Daily Mirror (Northern Ireland)
PUTIN’S NUKE SUBTERFUGE..
Secret Russian flotilla passes near UK on way to US
RUSSIA has deployed 10 heavily armed submarines on a mission skirting UK territorial waters and heading for America.
The flotilla, including subs bristling with nuclear weapons, mines, ballistic missiles and torpedoes, was signed off by President Vladimir Putin.
Eight of the 10 are nuclearpowered. They left secretive bases on the Arctic Kola Peninsula a few days ago, passing close to north Scotland.
It is the largest underwater operation launched by a Russian leader since the end of the Cold War.
Norway’s intelligence service is trying to track its progress with increased surveillance flights.
Norwegian sources believe Russia’s aim is for the fleet to penetrate as far as possible into the North Atlantic without detection by NATO, sailing submerged north of Scotland through the Greenland-iceland-uk gap.
The flotilla raises challenges for NATO and threatens its maritime re-enforcement and re-supply lines across the Atlantic.
It comes as Russia’s most advanced new nuclearpowered submarine testlaunched its first Bulava intercontinental ballistic missile, hitting a target thousands of miles away.
The launch was conducted in the White Sea off Russia’s north west, with a dummy payload reaching a test site in the far eastern Russian region of Kamchatka.
The Borei-class vessel, part of a different fleet, was submerged when it fired but the escalation in aggression comes amid arms-control tensions with the West. It was seen as a bid to show how Russia is able to defend its own bases while threatening the US Eastern Seaboard.

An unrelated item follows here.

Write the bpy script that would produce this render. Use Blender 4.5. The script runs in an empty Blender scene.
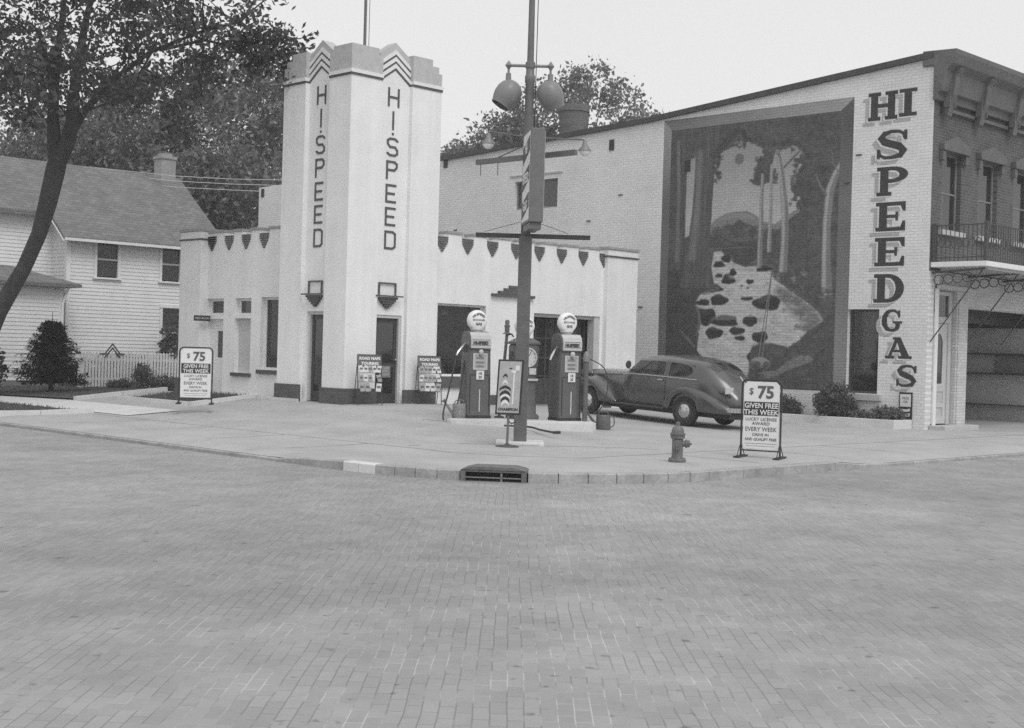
import bpy, bmesh, math, random
from mathutils import Vector, Matrix
random.seed(7)
PI = math.pi
sc = bpy.context.scene
COL = sc.collection
rad = math.radians

# ------------------------------------------------------------------ camera measurements
F = 1354.; RHO = rad(1.6); PIT = math.atan(12/1354.); CZ = 1.65
S2 = math.sqrt(.5)
Fw = Vector((S2*math.cos(PIT), S2*math.cos(PIT), -math.sin(PIT)))
R0 = Vector((S2, -S2, 0)); U0 = R0.cross(Fw)
CR = R0*math.cos(RHO) + U0*math.sin(RHO)
CU = U0*math.cos(RHO) - R0*math.sin(RHO)
def ray(px, py): return Fw + CR*((px-512)/F) + CU*((364-py)/F)
def PX(px, py, X):                      # point of the photograph on the wall plane x = X -> (y, z)
    d = ray(px, py); t = X/d.x; return (d.y*t, CZ+d.z*t)

cam = bpy.data.cameras.new('camera'); camo = bpy.data.objects.new('camera', cam); COL.objects.link(camo)
cam.sensor_fit = 'HORIZONTAL'; cam.sensor_width = 36; cam.lens = F*36/1024
cam.clip_start = .1; cam.clip_end = 3000
M = Matrix((CR, CU, -Fw)).transposed().to_4x4(); M.translation = (0, 0, CZ); camo.matrix_world = M
sc.camera = camo

# ------------------------------------------------------------------ lot heights
def cl(v, a=0., b=1.): return max(a, min(b, v))
def lot(x, y):
    zl = .38*cl((x-13.5)/5.0)**1.8*(1-.62*cl((y-31.5)/5))
    zr = .40*cl((y-12.85)/10)**2.3*max(.25, 1-.06*max(0, x-20))
    return min(zl, zr)

# ------------------------------------------------------------------ materials (the photograph is black and white)
def nd(nt, t, **k):
    n = nt.nodes.new(t)
    for a, b in k.items(): setattr(n, a, b)
    return n
def base_mat(name, rough=.7, metallic=0., spec=.5):
    m = bpy.data.materials.new(name); m.use_nodes = True
    p = m.node_tree.nodes['Principled BSDF']
    p.inputs['Roughness'].default_value = rough; p.inputs['Metallic'].default_value = metallic
    p.inputs['Specular IOR Level'].default_value = spec
    return m, m.node_tree, p
def g4(v): return (v, v, v, 1)
def mat(name, g, rough=.7, var=.12, scale=3., metallic=0., bump=0., bscale=40., spec=.4, fine=0., streak=0., stains=0.):
    m, nt, p = base_mat(name, rough, metallic, spec)
    tc = nd(nt, 'ShaderNodeTexCoord'); L = nt.links.new
    n = nd(nt, 'ShaderNodeTexNoise'); n.inputs['Scale'].default_value = scale; n.inputs['Detail'].default_value = 6
    n.inputs['Roughness'].default_value = .65
    L(tc.outputs['Object'], n.inputs['Vector'])
    r = nd(nt, 'ShaderNodeMapRange'); r.inputs['From Min'].default_value = .3; r.inputs['From Max'].default_value = .7
    r.inputs['To Min'].default_value = g*(1-var); r.inputs['To Max'].default_value = g*(1+var)
    L(n.outputs['Fac'], r.inputs['Value'])
    out = r.outputs['Result']
    if fine:
        n2 = nd(nt, 'ShaderNodeTexNoise'); n2.inputs['Scale'].default_value = bscale; n2.inputs['Detail'].default_value = 3
        L(tc.outputs['Object'], n2.inputs['Vector'])
        r2 = nd(nt, 'ShaderNodeMapRange'); r2.inputs['From Min'].default_value = .3; r2.inputs['From Max'].default_value = .7
        r2.inputs['To Min'].default_value = 1-fine; r2.inputs['To Max'].default_value = 1+fine
        L(n2.outputs['Fac'], r2.inputs['Value'])
        mu = nd(nt, 'ShaderNodeMath', operation='MULTIPLY'); L(out, mu.inputs[0]); L(r2.outputs['Result'], mu.inputs[1]); out = mu.outputs[0]
    if stains:                                    # oil and tyre marks
        n4 = nd(nt, 'ShaderNodeTexNoise'); n4.inputs['Scale'].default_value = 1.7; n4.inputs['Detail'].default_value = 7; n4.inputs['Roughness'].default_value = .7; L(tc.outputs['Object'], n4.inputs['Vector'])
        r4 = nd(nt, 'ShaderNodeMapRange'); r4.inputs['From Min'].default_value = .60; r4.inputs['From Max'].default_value = .74; r4.inputs['To Min'].default_value = 1; r4.inputs['To Max'].default_value = stains; L(n4.outputs['Fac'], r4.inputs['Value'])
        mu = nd(nt, 'ShaderNodeMath', operation='MULTIPLY'); L(out, mu.inputs[0]); L(r4.outputs['Result'], mu.inputs[1]); out = mu.outputs[0]
    if streak:                                    # rain streaks running down
        mp = nd(nt, 'ShaderNodeMapping'); mp.inputs['Scale'].default_value = (5, 5, .22); L(tc.outputs['Object'], mp.inputs['Vector'])
        n3 = nd(nt, 'ShaderNodeTexNoise'); n3.inputs['Scale'].default_value = 1.; n3.inputs['Detail'].default_value = 5; L(mp.outputs[0], n3.inputs['Vector'])
        r3 = nd(nt, 'ShaderNodeMapRange'); r3.inputs['From Min'].default_value = .35; r3.inputs['From Max'].default_value = .62
        r3.inputs['To Min'].default_value = 1-2*streak; r3.inputs['To Max'].default_value = 1+streak*.5; L(n3.outputs['Fac'], r3.inputs['Value'])
        mu = nd(nt, 'ShaderNodeMath', operation='MULTIPLY'); L(out, mu.inputs[0]); L(r3.outputs['Result'], mu.inputs[1]); out = mu.outputs[0]
    L(out, p.inputs['Base Color'])
    if bump:
        b = nd(nt, 'ShaderNodeTexNoise'); b.inputs['Scale'].default_value = bscale; b.inputs['Detail'].default_value = 4
        L(tc.outputs['Object'], b.inputs['Vector'])
        bp = nd(nt, 'ShaderNodeBump'); bp.inputs['Strength'].default_value = bump; bp.inputs['Distance'].default_value = .02
        L(b.outputs['Fac'], bp.inputs['Height']); L(bp.outputs['Normal'], p.inputs['Normal'])
    return m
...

The MOD said: “The UK takes appropriate measures and action to ensure the integrity of our waters and to protect our nation’s interests. The Royal Navy is always ready to safeguard our waters.” Expert Bruce Jones said the flotilla was a “significant defence ‘challenge’ to the UK as well as the US and NATO”. He added: “It shows up how numbers of our warships have been drastically reduced and our warning systems across the North Atlantic have become degraded. This is a very serious development indeed.”